Notions of ‘truth’ and its depiction are always tricky. Yes, Slumdog has hit upon a reality, but are those who are bestowing award on this film, have any idea of how truthful or otherwise this description is. If Lagaan is anything to judge by, then not really. The film was undoubtedly entertaining, but was there anything remotely plausible or realistic about it? Forget realism, what was happening on the detailing front. What was the dialect these supposed Gujaratis were speaking in, why was it there, where was the detailing of costumes, where was Gujarat in the entire film, other than a mere mention?
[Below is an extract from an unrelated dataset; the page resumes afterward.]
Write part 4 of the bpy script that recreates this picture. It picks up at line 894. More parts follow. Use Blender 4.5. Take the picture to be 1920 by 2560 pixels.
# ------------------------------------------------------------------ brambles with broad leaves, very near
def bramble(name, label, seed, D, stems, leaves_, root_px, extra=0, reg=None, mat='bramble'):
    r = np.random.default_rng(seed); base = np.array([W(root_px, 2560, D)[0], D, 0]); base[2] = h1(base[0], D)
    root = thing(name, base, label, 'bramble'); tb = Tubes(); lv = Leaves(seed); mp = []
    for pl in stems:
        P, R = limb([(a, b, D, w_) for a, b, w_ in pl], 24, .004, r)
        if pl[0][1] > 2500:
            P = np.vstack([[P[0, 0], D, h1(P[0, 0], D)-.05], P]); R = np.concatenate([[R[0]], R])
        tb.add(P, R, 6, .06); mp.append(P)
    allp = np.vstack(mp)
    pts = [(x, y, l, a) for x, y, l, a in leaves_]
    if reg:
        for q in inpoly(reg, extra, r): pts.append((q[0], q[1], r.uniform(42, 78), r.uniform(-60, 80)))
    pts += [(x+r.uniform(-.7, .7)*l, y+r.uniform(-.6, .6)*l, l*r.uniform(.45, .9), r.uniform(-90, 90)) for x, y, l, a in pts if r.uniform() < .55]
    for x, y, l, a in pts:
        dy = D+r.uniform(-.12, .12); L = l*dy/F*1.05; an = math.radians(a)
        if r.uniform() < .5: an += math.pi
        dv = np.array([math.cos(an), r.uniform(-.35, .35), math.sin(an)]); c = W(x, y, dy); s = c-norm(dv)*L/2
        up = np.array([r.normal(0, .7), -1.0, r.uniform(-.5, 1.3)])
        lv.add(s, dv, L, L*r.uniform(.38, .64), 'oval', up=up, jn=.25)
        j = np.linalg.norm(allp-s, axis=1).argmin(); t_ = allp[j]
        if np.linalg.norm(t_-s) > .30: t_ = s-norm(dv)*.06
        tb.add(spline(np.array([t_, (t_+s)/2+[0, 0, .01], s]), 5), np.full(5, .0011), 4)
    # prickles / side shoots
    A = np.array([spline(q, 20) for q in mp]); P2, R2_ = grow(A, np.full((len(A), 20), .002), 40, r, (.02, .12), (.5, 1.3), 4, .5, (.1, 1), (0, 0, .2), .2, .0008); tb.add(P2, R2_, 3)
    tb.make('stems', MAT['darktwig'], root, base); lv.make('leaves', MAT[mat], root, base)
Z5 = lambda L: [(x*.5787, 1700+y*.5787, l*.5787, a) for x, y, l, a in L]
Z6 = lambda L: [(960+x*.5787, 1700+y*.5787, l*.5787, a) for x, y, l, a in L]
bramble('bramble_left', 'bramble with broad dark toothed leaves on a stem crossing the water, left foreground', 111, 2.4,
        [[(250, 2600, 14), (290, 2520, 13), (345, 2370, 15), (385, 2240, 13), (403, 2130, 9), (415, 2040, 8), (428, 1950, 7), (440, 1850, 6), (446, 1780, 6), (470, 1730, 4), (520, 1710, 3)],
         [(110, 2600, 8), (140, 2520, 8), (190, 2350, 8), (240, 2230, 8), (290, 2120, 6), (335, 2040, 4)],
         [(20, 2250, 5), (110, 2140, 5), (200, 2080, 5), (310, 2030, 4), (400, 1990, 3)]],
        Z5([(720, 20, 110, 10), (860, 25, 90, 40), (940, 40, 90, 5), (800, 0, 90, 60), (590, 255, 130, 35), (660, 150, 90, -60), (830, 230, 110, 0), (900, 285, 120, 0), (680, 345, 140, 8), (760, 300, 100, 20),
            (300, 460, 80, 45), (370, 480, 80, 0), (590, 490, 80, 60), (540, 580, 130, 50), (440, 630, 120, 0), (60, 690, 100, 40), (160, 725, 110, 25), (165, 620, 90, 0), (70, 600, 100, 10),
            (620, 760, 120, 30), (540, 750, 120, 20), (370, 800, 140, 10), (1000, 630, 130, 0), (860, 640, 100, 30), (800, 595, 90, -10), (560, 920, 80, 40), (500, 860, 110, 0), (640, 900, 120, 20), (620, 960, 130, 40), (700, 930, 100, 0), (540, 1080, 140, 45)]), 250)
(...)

Most Indians didn’t realize these little details, how can a person or persons who may not have heard the word Gujarat before be the right judges?

One can argue that any anger towards this film has to be directed at ourselves first, because it is afterall based on a novel written by an Indian. There is however, a counter-argument. First, that Indians can be as guilty of presenting a west-friendly image of India (the likes of Arundhati Roy and Aravind Adiga have come under this brand of criticism in the past). Second, that out of the vast treasury of Indian literature, Boyle picked this one. Selection of texts, events and images and their construction is crucial in understanding the intention behind a film.
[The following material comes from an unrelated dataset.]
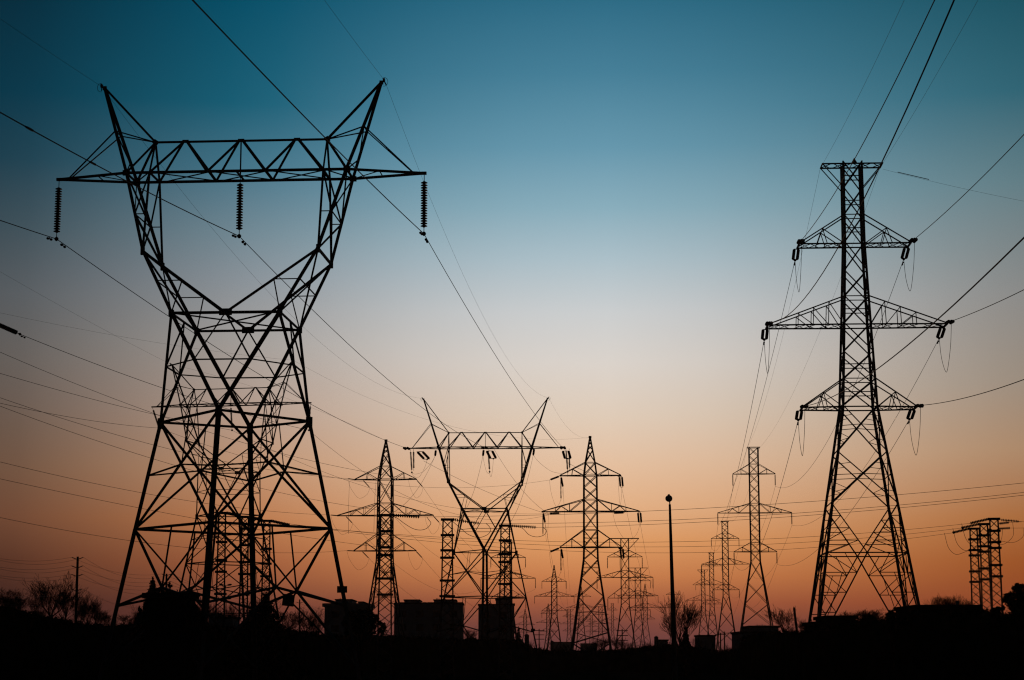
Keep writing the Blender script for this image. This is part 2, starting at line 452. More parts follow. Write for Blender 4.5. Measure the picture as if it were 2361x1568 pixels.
        pm.box(P + V((-s * .03, 0, -.05)), (.2, .12, .2)); pm.box(T, (.25, .2, .25), 0, -s * .6)
        pk = pm.build('earth_wire_peak', STEEL, root)
        fi = MB(); fi.box(P + V((s * .12, -.08, .05)), (.1, .2, .18)); fi.prism(P + V((s * .08, -.2, .12)), P + V((s * .2, .2, -.12)), .035)
        fi.tube([P + V((s * (.14 + .2 * math.sin(a)), -.15, .24 * math.cos(a) - .06)) for a in [i * .45 - .2 for i in range(9)]], .013, 5)
        fi.build('earth_wire_clamp', STEEL, pk)
        am = MB()
        for y in (-1, 1):
            am.bar(B[y], tip + V((s * -.15, y * .06, 0)), .135); am.bar(E[y], tip + V((-s * .6, y * .1, .05)), .065)
        am.bar(tip - V((s * .5, 0, 0)), tip + V((s * .12, 0, 0)), .17)
        q = [lerp(B[y], tip, .42) for y in (-1, 1)]; am.bar(q[0], q[1], .05); am.bar(q[0], B[1], .045)
        am.build('crossarm', STEEL, root)
    # bridge
    bm = MB(); xb, yb, zb, xt, zt = D['xb'], D['yb'], D['zb'], D['xt'], D['zt']
    for y in (-1, 1):
        bm.bar(V((-xb, y * yb, zb)), V((xb, y * yb, zb)), .145)
    bm.bar(V((-xt, 0, zt)), V((xt, 0, zt)), .115)
    tn = [-3.03, 0.0, 3.03]; bnod = [-xt, -1.55, 1.55, xt]
    for i, t in enumerate(tn):
        for y in (-1, 1):
            bm.bar(V((t - .1, 0, zt)), V((bnod[i], y * yb, zb)), .13 if y < 0 else .1)
            bm.bar(V((t + .1, 0, zt)), V((bnod[i + 1], y * yb, zb)), .13)
        bm.box(V((t, 0, zt + .03)), (.34, .05, .16))
    xs = [-xb, -xt, -3.1, -1.55, 0, 1.55, 3.1, xt, xb]
    xs = [-xt, -1.55, 1.55, xt]
    for a, b in zip(xs[:-1], xs[1:]):
        bm.bar(V((a, -yb, zb + .02)), V((b, yb, zb + .02)), .06); bm.bar(V((a, yb, zb - .05)), V((b, -yb, zb - .05)), .06)
    for s in (-1, 1):
        for y in (-1, 1): bm.bar(V((s * xt, 0, zt)), V((s * xt, y * yb, zb)), .11 if y > 0 else .09)
        bm.bar(V((s * xt, -yb, zb)), V((s * xt, yb, zb)), .1); bm.bar(V((s * xb, -yb, zb)), V((s * xb, yb, zb)), .1)
        bm.bar(V((s * xt, -yb, zb + .03)), V((s * xb, yb, zb + .03)), .06)
        bm.box(V((s * xb, -yb, zb)), (.36, .16, .27)); bm.box(V((s * xb, yb, zb)), (.36, .16, .27))
    bm.bar(V((0, 0, zt)), V((0, 0, zb)), .075); bm.bar(V((0, -yb, zb)), V((0, yb, zb)), .09)
    bm.build('bridge', STEEL, root)
    if signs:
        sm = MB(); zc = cb('R', 5.2); sm.box(zc + V((.02, -.25, 0)), (.52, .03, .34), -yaw); sm.build('sign_plate', SIGNM, root)
    MB.K = 1.0
    M = Matrix.Translation((X, Y, 0)) @ Matrix.Rotation(yaw, 4, 'Z')
    g = lambda *p: M @ V(p)
    return dict(root=root, M=M, PL=g(-D['xp'] - .15, 0, D['zp'] + .05), PR=g(D['xp'] + .15, 0, D['zp'] + .05), TL=g(-D['xa'], 0, D['za'] - .1), TR=g(D['xa'], 0, D['za'] - .1),
                TC=g(0, 0, D['zb'] - .08), cb=cb)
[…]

The final question, would the film have been drastically different if an Indian had made it? There is no answer to this, because the answer depends less on the nationality and more on the sensibility of a director, and sadly, Bollywood is a victim of its own, repeated flaw of stereotyping and lack of research. The best of directors make the most surface-oriented films and we love them (remember the film Aamir), and put them on a pedestal, thereby encouraging their weak understanding. I don’t agree with Nirpal Dhariwal who did us the service of putting Amitabh Bachchan in his place but also the disservice of a statement like “Only a white man could have made Slumdog.” To unthinkingly give this blanket clearance to this huge entity – the white man is nothing short of childish.

The bottomoline however is that Amitabh is as guilty of presenting a one-sided picture of India as Danny Boyle. If he can defend himself on the grounds of entertainment, so can Boyle, because it is a work of fiction.

4 comments

1 Kishore Budha { 01.22.09 at 3:19 pm }

Sensible words Kuhu.

2 Kishore Budha { 01.23.09 at 7:42 am }

@John Daniel: Could you enlighten further please?

3 Mallika { 01.26.09 at 3:07 pm }

I lost all respect for the film the moment the kids land in Agra, have grown up a little, started speaking polished English, and are recognizably from the Kisan ( or the horlicks?) advertisement. It was just a downward spiral post this point. The energy, ‘truth’, and the on screen brilliance created by those little children, was all washed down.

I do think that the anger should first and foremost be directed at ourselves since a ‘brown’ man wrote the book. I am told that the original names its protagonist Ram Rahman Joseph or something like that. How secular! If at all, the white man cleaned up his story a bit.

Having said that, I really think that they should have thought harder about how to make this film. While parts of the film are brilliant, others fall so badly that i wonder if the director decided to take a vacation in the middle? Or did he return from his vacation?